Reading “Bayside at rock bottom: Portland neighborhood is under siege” (May 6) raised many emotions for me, but the predominant ones were anger and frustration.

Our country has a habit of pushing those we consider undesirable (the poor, the addicted, the mentally ill, the homeless, immigrants, people of color – it’s a long list) into neighborhoods where we don’t have to witness their existence. These same neighborhoods are often also the first affected by funding cuts to things like food assistance, recovery programs and public health services while we stand by and say nothing. We ignore them, because “it’s not my neighborhood; thus, not my problem” until the problem becomes so big we can’t ignore it anymore.

I agree that there is a problem in Bayside. I agree that many of us don’t feel safe walking through certain parts of the neighborhood. I also believe that the only reason it is getting attention now is the newly increased value of Portland peninsula real estate. The people who do the work of providing needed services have been asking for help for a very long time, and we have not listened.

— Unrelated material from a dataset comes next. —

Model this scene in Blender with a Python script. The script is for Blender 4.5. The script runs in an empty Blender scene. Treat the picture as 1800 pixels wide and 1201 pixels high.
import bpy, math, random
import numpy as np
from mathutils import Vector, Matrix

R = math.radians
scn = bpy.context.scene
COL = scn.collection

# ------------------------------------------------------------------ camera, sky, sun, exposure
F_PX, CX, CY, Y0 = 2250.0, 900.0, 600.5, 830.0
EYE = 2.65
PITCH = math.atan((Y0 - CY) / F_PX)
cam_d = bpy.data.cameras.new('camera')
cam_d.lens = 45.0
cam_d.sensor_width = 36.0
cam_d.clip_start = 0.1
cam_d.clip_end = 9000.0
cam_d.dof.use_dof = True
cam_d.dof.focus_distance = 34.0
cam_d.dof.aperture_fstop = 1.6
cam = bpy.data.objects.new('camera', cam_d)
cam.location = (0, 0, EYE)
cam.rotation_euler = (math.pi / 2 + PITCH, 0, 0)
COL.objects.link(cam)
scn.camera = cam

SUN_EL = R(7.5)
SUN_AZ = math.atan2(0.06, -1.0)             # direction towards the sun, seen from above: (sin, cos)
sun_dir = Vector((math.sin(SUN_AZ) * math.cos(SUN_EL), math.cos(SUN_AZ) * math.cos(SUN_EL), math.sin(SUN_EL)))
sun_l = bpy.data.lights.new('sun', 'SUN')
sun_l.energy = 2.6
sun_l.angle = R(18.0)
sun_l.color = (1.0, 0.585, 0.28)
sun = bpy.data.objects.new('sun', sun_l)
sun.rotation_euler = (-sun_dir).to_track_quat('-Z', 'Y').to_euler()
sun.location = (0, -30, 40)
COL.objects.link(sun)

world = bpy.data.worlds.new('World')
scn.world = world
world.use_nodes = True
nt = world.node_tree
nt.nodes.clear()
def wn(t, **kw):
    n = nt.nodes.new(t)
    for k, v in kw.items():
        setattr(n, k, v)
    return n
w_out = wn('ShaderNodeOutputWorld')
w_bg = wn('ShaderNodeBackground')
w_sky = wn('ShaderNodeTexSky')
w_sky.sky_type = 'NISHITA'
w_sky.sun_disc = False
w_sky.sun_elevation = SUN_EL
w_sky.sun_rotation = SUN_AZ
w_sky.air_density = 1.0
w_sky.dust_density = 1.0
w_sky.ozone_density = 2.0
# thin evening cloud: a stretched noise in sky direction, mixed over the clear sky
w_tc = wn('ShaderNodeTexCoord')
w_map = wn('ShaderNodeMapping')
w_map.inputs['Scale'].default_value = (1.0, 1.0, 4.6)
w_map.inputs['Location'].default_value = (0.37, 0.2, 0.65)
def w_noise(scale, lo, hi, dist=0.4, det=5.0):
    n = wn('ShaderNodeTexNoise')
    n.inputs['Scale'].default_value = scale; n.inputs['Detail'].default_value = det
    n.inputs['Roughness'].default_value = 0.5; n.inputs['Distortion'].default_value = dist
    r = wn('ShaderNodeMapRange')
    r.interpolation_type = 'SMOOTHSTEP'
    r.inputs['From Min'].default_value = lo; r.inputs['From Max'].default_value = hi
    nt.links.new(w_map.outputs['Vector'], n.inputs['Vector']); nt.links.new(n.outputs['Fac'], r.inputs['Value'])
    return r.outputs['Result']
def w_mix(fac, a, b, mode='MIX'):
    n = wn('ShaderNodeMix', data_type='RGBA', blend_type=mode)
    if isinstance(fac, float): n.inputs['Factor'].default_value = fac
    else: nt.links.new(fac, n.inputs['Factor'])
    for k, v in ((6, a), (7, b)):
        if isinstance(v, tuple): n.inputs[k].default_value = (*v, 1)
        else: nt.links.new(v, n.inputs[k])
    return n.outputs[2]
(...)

There is a reason that it has become this bad, and that reason has its home in each of our laps. Because this isn’t just a Portland problem. It isn’t even just a Maine problem. It is a cultural problem, and until that culture changes – until each and every one of us steps up in some way – it isn’t going away. Until it becomes culturally shameful for there to be any person unfed, unclothed, uncared-for or unhoused, this problem will remain. It is high time we stopped calling it someone else’s problem and recognize that it is our problem.